The right way to cut spending

Popular financial planning “gurus” on radio and TV are quick to blame careless spending as the sole reason you do not have enough in retirement savings.

One of their most popular targets is your daily trip to the barista. This advice bothered me, so I did the math. By giving up the $5-a-day latte habit, you can save about $27k in 10 years, which is not tiny, but how about alternate ways to save without giving up on small pleasures?

If you list your monthly fixed expenses, largest to smallest, and then attack each item, you can save much more every month. For most of us, the categories are housing, taxes, interest, insurance, utilities and transportation.

If you plan to retire in 5-15 years, you must question whether you can pay less than you are now for the more significant expenses. Again, the tactic is to research, call, negotiate and switch companies if necessary. The benefits are worth it.

Let’s say you can put aside $10,000 a year with an increase in annual income or by (painlessly) decreasing the above costs. You would have almost $150,000 in retirement savings in 10 years. That is more than five times the amount of giving up the coffee habit, and you don’t have to be miserable.

Embrace being a senior

You do not have to wait until you are 65 to take senior discounts, cut down on how much you work or downsize your living arrangements. Start now for a smoother transition and a happier, simpler life.
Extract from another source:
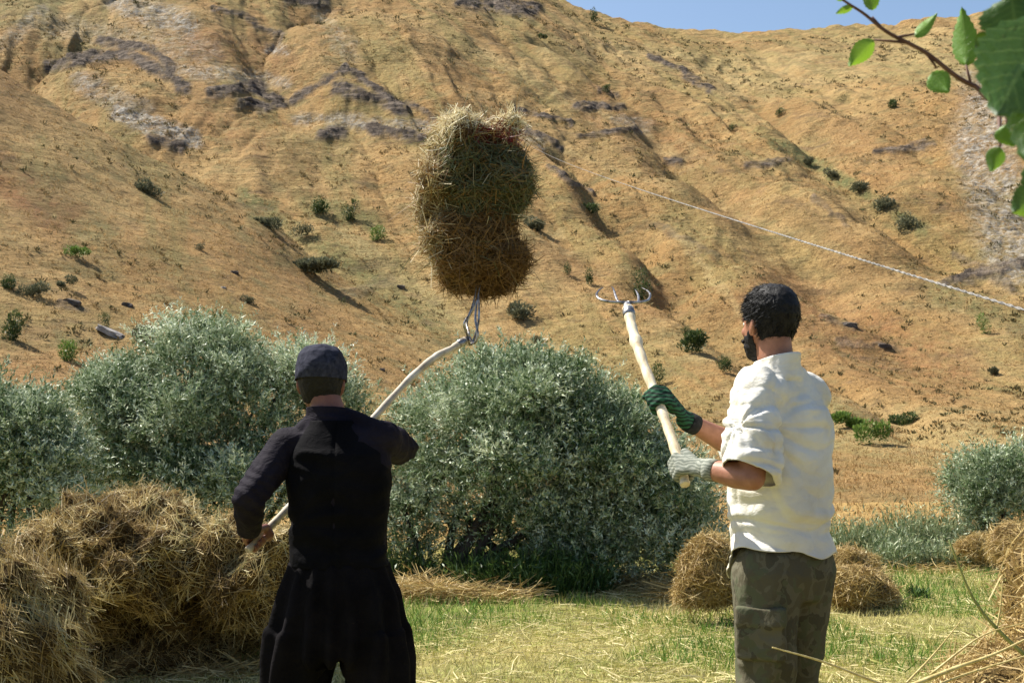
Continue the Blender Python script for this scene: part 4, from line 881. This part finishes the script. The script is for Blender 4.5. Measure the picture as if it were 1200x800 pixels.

One myth I often hear from my clients is that their living expenses will dramatically decrease when they retire. It is just not true. Your costs will not go down unless you cut them.

An AARP membership does not have an age requirement, and many discount programs start as early as 50. My husband and I saved $360 a year on our cell phones and $380 a year on our car insurance. If you are not taking advantage of the savings, you are leaving money on the table that could grow in a tax-free account.

Housing prices are up, so now would be an excellent time to consider downsizing and banking the profits. A smaller home not only equates to a smaller mortgage, but maintenance and utilities also will be lower. Most senior housing communities allow buyers and residents who are 55 or older, regardless of employment status. Even if you are not yet 55, start investigating options early.

Plan to keep working

It’s outdated to think there is a particular time you should retire. My uncle, who is 74, was recently offered employment by the company he retired from more than 10 years ago. With each call from his previous employer, the pay and flexibility they offered increased.

I know several professionals and tradespeople still working in their 70s and 80s but part-time and in consultancy and teaching roles. Some of them transitioned to a more leisurely schedule in their 50s.

Your knowledge, experience and reliability are all valuable and would be wasted if you quit before it was your time. You can also continue to pay into your Social Security (until age 70) and add to your retirement account. The additional savings can be used later when you can no longer work.

You do not have to follow outdated advice that does not apply to your life. You have more control than you think about how much your time is worth. You decide how to spend your hard-earned money. How and when you retire is up to you.